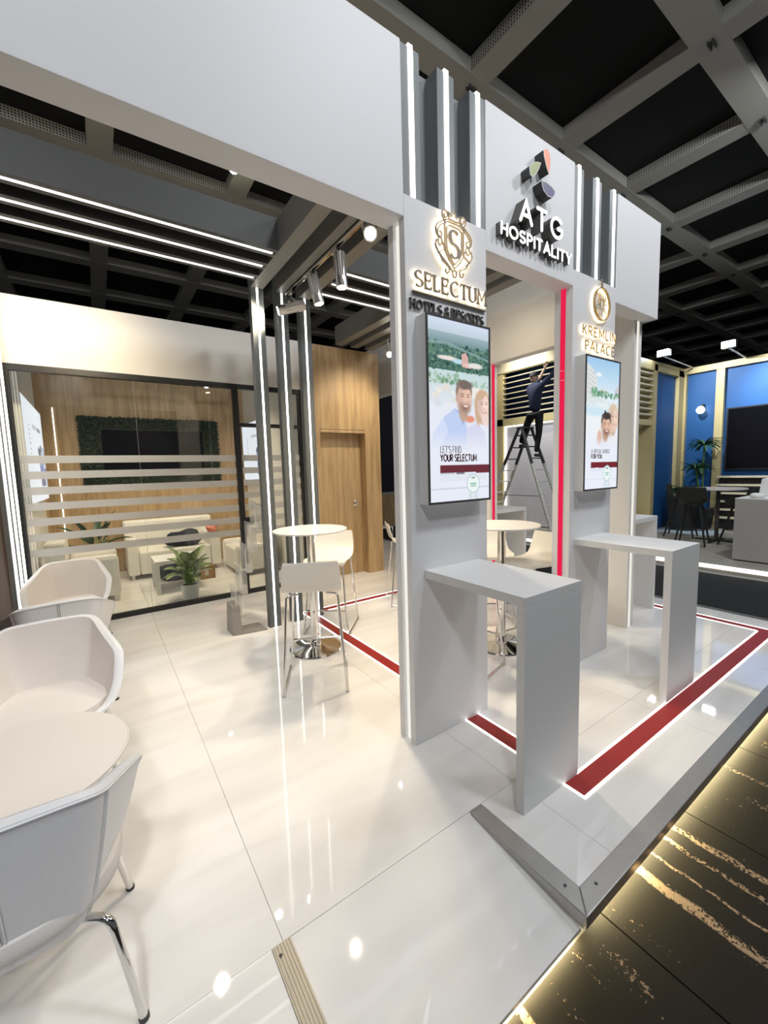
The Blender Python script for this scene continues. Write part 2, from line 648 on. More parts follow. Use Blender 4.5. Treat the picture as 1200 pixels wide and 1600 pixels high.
def B(*a):
    return MB().box(*a)


# ---------------------------------------------------------------- hall: floor, ceiling, walls
hf = structure('floor_hall')
hf['base'] = [0, 0, 0]
obj('subfloor', B(-6, -6, -0.3, 30, 17, -0.115), 'dark', hf)
pitch = 0.785
for i in range(-4, 6):
    x0 = 1.44 + pitch * i
    for y0, y1 in ((-2.6, -0.9), (-0.9, 0.72)):
        obj('floor_panel', B(x0 + 0.003, y0 + 0.002, -0.115, x0 + pitch - 0.003, y1 - 0.002, -0.1), 'hallfloor', hf)
obj('aisle_floor', B(5.30, 0.73, -0.115, 30, 17, -0.1), 'aisle', hf)
obj('aisle_floor', B(6.16, -6, -0.115, 30, 0.72, -0.1), 'aisle', hf)
obj('carpet_runner', B(5.78, -2, -0.0999, 7.5, 12, -0.094), 'carpet', hf)

ceil = structure('ceiling')
obj('deck', B(-8, -6, 6.165, 32, 18, 6.2), 'deck', ceil)
ZB = 6.0
XB = [0.24 + 1.78 * k for k in range(-3, 14)]
YB = [1.80 + 1.755 * k for k in range(-2, 8)]
for y in YB:
    obj('beam', B(-5.2, y, ZB, 24, y + 0.29, ZB + 0.16), 'hallbeam', ceil)
for x in XB:
    obj('cross_beam', B(x, -2, ZB + 0.004, x + 0.29, 14.5, ZB + 0.158), 'hallbeam', ceil)
brk = MB()
brk.box(-0.06, -0.03, -0.03, 0.06, -0.015, 0.0).box(-0.06, 0.015, -0.03, 0.06, 0.03, 0).box(-0.03, -0.03, -0.012, 0.03, 0.03, 0)
b0 = obj('bracket', brk, 'dark', ceil)
for i, (x, y) in enumerate([(x, y) for x in XB[2:] for y in YB[1:5]]):
    o = b0 if i == 0 else b0.copy()
    if i:
        COL.objects.link(o)
        o.parent = ceil
    o.location = (x + 0.145, y + 0.13, ZB)
obj('wall_hall_back', B(-8, 17, -0.3, 32, 17.2, 6.8), 'hallwall', kind='structure')
obj('wall_hall_right', B(31.8, -6, -0.3, 32, 17, 6.8), 'hallwall', kind='structure')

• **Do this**
Copy the material exactly. Do not include the pictures.

• **In response**
The Blender Python script for this scene continues. Write part 2, from line 648 on. More parts follow. Use Blender 4.5. Treat the picture as 1200 pixels wide and 1600 pixels high.
def B(*a):
    return MB().box(*a)


# ---------------------------------------------------------------- hall: floor, ceiling, walls
hf = structure('floor_hall')
hf['base'] = [0, 0, 0]
obj('subfloor', B(-6, -6, -0.3, 30, 17, -0.115), 'dark', hf)
pitch = 0.785
for i in range(-4, 6):
    x0 = 1.44 + pitch * i
    for y0, y1 in ((-2.6, -0.9), (-0.9, 0.72)):
        obj('floor_panel', B(x0 + 0.003, y0 + 0.002, -0.115, x0 + pitch - 0.003, y1 - 0.002, -0.1), 'hallfloor', hf)
obj('aisle_floor', B(5.30, 0.73, -0.115, 30, 17, -0.1), 'aisle', hf)
obj('aisle_floor', B(6.16, -6, -0.115, 30, 0.72, -0.1), 'aisle', hf)
obj('carpet_runner', B(5.78, -2, -0.0999, 7.5, 12, -0.094), 'carpet', hf)

ceil = structure('ceiling')
obj('deck', B(-8, -6, 6.165, 32, 18, 6.2), 'deck', ceil)
ZB = 6.0
XB = [0.24 + 1.78 * k for k in range(-3, 14)]
YB = [1.80 + 1.755 * k for k in range(-2, 8)]
for y in YB:
    obj('beam', B(-5.2, y, ZB, 24, y + 0.29, ZB + 0.16), 'hallbeam', ceil)
for x in XB:
    obj('cross_beam', B(x, -2, ZB + 0.004, x + 0.29, 14.5, ZB + 0.158), 'hallbeam', ceil)
brk = MB()
brk.box(-0.06, -0.03, -0.03, 0.06, -0.015, 0.0).box(-0.06, 0.015, -0.03, 0.06, 0.03, 0).box(-0.03, -0.03, -0.012, 0.03, 0.03, 0)
b0 = obj('bracket', brk, 'dark', ceil)
for i, (x, y) in enumerate([(x, y) for x in XB[2:] for y in YB[1:5]]):
    o = b0 if i == 0 else b0.copy()
    if i:
        COL.objects.link(o)
        o.parent = ceil
    o.location = (x + 0.145, y + 0.13, ZB)
obj('wall_hall_back', B(-8, 17, -0.3, 32, 17.2, 6.8), 'hallwall', kind='structure')
obj('wall_hall_right', B(31.8, -6, -0.3, 32, 17, 6.8), 'hallwall', kind='structure')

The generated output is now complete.